The OP was talking about Shi Zhengrong https://en.wikipedia.org/wiki/Shi_Zhengrong who came to Australia (my country) in the 90s, learned a bunch about photovoltaics, was unable to make a business here due to our failed government policies, then returned to China and made a pv megabusiness.

The truth of the matter is that most cutting edge research is spearheaded by the west. The problem is that the west can't build or prioritise anything useful with it.


China produces more scientific papers than the US or EU. China produces 30% of papers published in the world's top journals. China also produces more top tier scientific papers (1% most cited) than the US.

A decade ago the west was clearly ahead of China in fundamental research. Not anymore.


Why construct a false binary between being incapable of figuring it out by themselves and being capable? Its about velocity and magnitude and matters of degree, not this notion of true or false.


Notice that it's the parent who made the binary and totally false claim that "The only reason the Chinese solar industry exists is because of brain drain".


Exactly.

And that would be a good thing in a world where super-powers aren’t imperialist, and don’t try to one up each other.

Alas.


Yes of course but when articles like this (and the general policy/assumption in the US) just blankly asserts that we can just “brain-drain” our way back to prosperity and dominance, there isn’t much nuanced consideration of the limits, caveats and tradeoffs inherent to that approach, which need much more than an HN comment or brief blog post to fully explore.

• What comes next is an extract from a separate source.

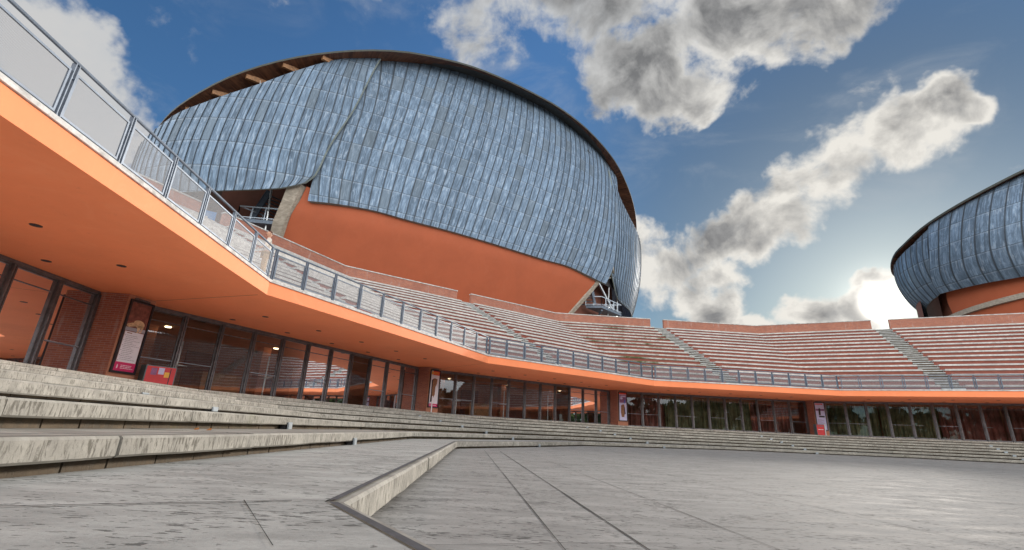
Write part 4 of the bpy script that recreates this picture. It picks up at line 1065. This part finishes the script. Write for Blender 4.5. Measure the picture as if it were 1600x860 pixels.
# ------------------------------------------------------------------ person at the railing corner
def skin(name, joints, edges, rad, m, parent, sub=2):
    me = bpy.data.meshes.new(name); me.from_pydata(joints, edges, []); o = bpy.data.objects.new(name, me); C.objects.link(o)
    me.materials.append(M[m]); o.parent = parent
    md = o.modifiers.new('skin', 'SKIN')
    if not me.skin_vertices: me.skin_vertices.new(name='')
    for i, r in enumerate(rad):
        me.skin_vertices[0].data[i].radius = (r, r) if not isinstance(r, tuple) else r
        me.skin_vertices[0].data[i].use_root = (i == 0)
    s = o.modifiers.new('sub', 'SUBSURF'); s.levels = sub; s.render_levels = sub
    md.use_smooth_shade = True
    return o
def person():
    p = empty('person', FR(1, -5.95, 28.0, ZD+RZ), 0); tag(p, 'person in pale shirt and blue vest standing behind the railing corner', 'person')
    p.rotation_euler = (0, 0, R(-60))       # faces local -y, over the plaza
    J = [(0, 0, .95), (0, 0, 1.15), (0, 0, 1.38), (0, -.01, 1.50), (.10, 0, .90), (.11, -.03, .50), (.11, .02, .08), (.11, -.12, .04), (-.10, 0, .90), (-.12, .01, .50), (-.13, .05, .08), (-.13, -.09, .04),
         (.19, 0, 1.40), (.27, -.06, 1.14), (.20, -.26, 1.02), (-.19, 0, 1.40), (-.29, -.03, 1.13), (-.24, -.24, 1.02), (0, -.02, 1.57)]
    E = [(0, 1), (1, 2), (2, 3), (0, 4), (4, 5), (5, 6), (6, 7), (0, 8), (8, 9), (9, 10), (10, 11), (2, 12), (12, 13), (13, 14), (2, 15), (15, 16), (16, 17), (3, 18)]
    rad = [(.14, .11), (.135, .10), (.16, .105), .06, .09, .062, .045, .038, .09, .062, .045, .038, .062, .045, .034, .062, .045, .034, .055]
    body = skin('body', J, E, rad, 'skin', p)
    # head with face
    bm = bmesh.new(); bmesh.ops.create_uvsphere(bm, u_segments=20, v_segments=14, radius=1.0)
    for v in bm.verts:
        x, y, z = v.co; jaw = 1-.28*max(0, -z); v.co = Vector((x*.078*jaw, y*.098*(1-.12*max(0, -z)), z*.118))
        if y < -.55 and abs(x) < .28 and -.3 < z < .15: v.co.y -= .022*(1-abs(x)/.28)
    for sx in (-1, 1): bmesh.ops.create_icosphere(bm, subdivisions=2, radius=.018, matrix=Matrix.Translation((sx*.08, .01, 0)) @ Matrix.Diagonal((.5, 1, 1.7, 1)))
    me = bpy.data.meshes.new('head'); bm.to_mesh(me); bm.free(); me.materials.append(M['skin']); o = bpy.data.objects.new('head', me); C.objects.link(o); o.parent = p; o.location = (0, -.025, 1.655); o.rotation_euler = (R(-8), 0, R(25))
    for q in me.polygons: q.use_smooth = True
    b = MB()
    for sx in (-1, 1): b.tube((sx*.03, -.093, .012), (sx*.03, -.099, .012), .010, 8)
    b.box(-.025, .025, -.096, -.088, -.055, -.048); b.build('face_detail', 'hair', o)
    bm = bmesh.new(); bmesh.ops.create_uvsphere(bm, u_segments=18, v_segments=12, radius=1.0)
    bmesh.ops.delete(bm, geom=[v for v in bm.verts if v.co.z < -.25 or (v.co.y < -.35 and v.co.z < .42)], context='VERTS')
    for v in bm.verts: v.co = Vector((v.co.x*.086, v.co.y*.106+.004, v.co.z*.126))
    me = bpy.data.meshes.new('hair'); bm.to_mesh(me); bm.free(); me.materials.append(M['hair']); h = bpy.data.objects.new('hair', me); C.objects.link(h); h.parent = p; h.location = o.location; h.rotation_euler = o.rotation_euler
    sd_ = h.modifiers.new('thick', 'SOLIDIFY'); sd_.thickness = .012
    # clothes
    skin('shirt', [(0, 0, .86), (0, 0, 1.15), (0, 0, 1.38), (0, 0, 1.45), (.19, 0, 1.40), (.27, -.06, 1.15), (.235, -.16, 1.085), (-.19, 0, 1.40), (-.29, -.03, 1.14), (-.26, -.14, 1.075)],
         [(0, 1), (1, 2), (2, 3), (2, 4), (4, 5), (5, 6), (2, 7), (7, 8), (8, 9)], [(.185, .15), (.17, .13), (.178, .125), .075, .075, .058, .05, .075, .058, .05], 'shirt', p)
    skin('vest', [(0, -.01, 1.0), (0, -.01, 1.18), (0, -.01, 1.38)], [(0, 1), (1, 2)], [(.178, .142), (.172, .135), (.16, .128)], 'vest', p)
    skin('trousers', [(0, 0, .95), (.10, 0, .88), (.11, -.03, .50), (.11, .02, .10), (-.10, 0, .88), (-.12, .01, .50), (-.13, .05, .10)], [(0, 1), (1, 2), (2, 3), (0, 4), (4, 5), (5, 6)], [(.16, .125), .10, .078, .062, .10, .078, .062], 'trousers', p)
    for sx, hx, hy in ((1, .20, -.27), (-1, -.24, -.25)):
        Jh = [(hx, hy, 1.02), (hx, hy-.04, 1.015), (hx, hy-.07, 1.01)]; Eh = [(0, 1), (1, 2)]; rh = [(.026, .018), (.036, .018), (.034, .016)]
        for i, (dx, ln) in enumerate(((-.027, .055), (-.009, .068), (.009, .064), (.026, .048))):
            a = len(Jh); Jh += [(hx+dx, hy-.09, 1.005), (hx+dx, hy-.09-ln*.5, .99), (hx+dx, hy-.09-ln*.75, .955)]; Eh += [(2, a), (a, a+1), (a+1, a+2)]; rh += [.0095, .009, .008]
        a = len(Jh); Jh += [(hx-sx*.04, hy-.05, 1.01), (hx-sx*.058, hy-.085, .985)]; Eh += [(0, a), (a, a+1)]; rh += [.011, .009]
        skin('hand', Jh, Eh, rh, 'skin', p, 1)
    return p
person()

I’d be happy if the US policies these days were based on _at least_ an HN comment. A typical HN comment does a much better job of considering at least some of the caveats and trade-offs than a POTUS Truth Social post.

EDIT: Thinking about it, it’s kind of hilarious that it’s called “Truth Social”, given that it’s mostly antisocial lies.


> The people who move rarely lose all contact with the host country. They gain invaluable experience, know-how, and contacts that some of them eventually bring back to the host country.

How many Europeans who emigrated to the USA in the late 19th and early 20th centuries returned to their countries after making it big in America? Is any of Europe's economic development since then attributable to them?


My families original immigrents had many members return to Europe. My Grandfather went back to the old country after WW2 to try to find the family that stayed behind or returned and there was no trace of them.

Our 20th century immigrant experience was that the old country evaporated and there was no longer a connection.


This is a difficult comparison to make, given that Europe experienced a >5% total population loss in that period due to two world wars, and half of Europe remained behind the iron curtain for another ~30 years. For a significant portion of emigrants, there wasn't a whole lot to return to.


I don’t know. But I don’t think that matters to the discussion. The world is a much different place these days. A lot more connected.

Also, most of that emigration was more like “famine-drain”.


My ancestors were fleeing from Russia to USA and certainly wouldn't be looking to return.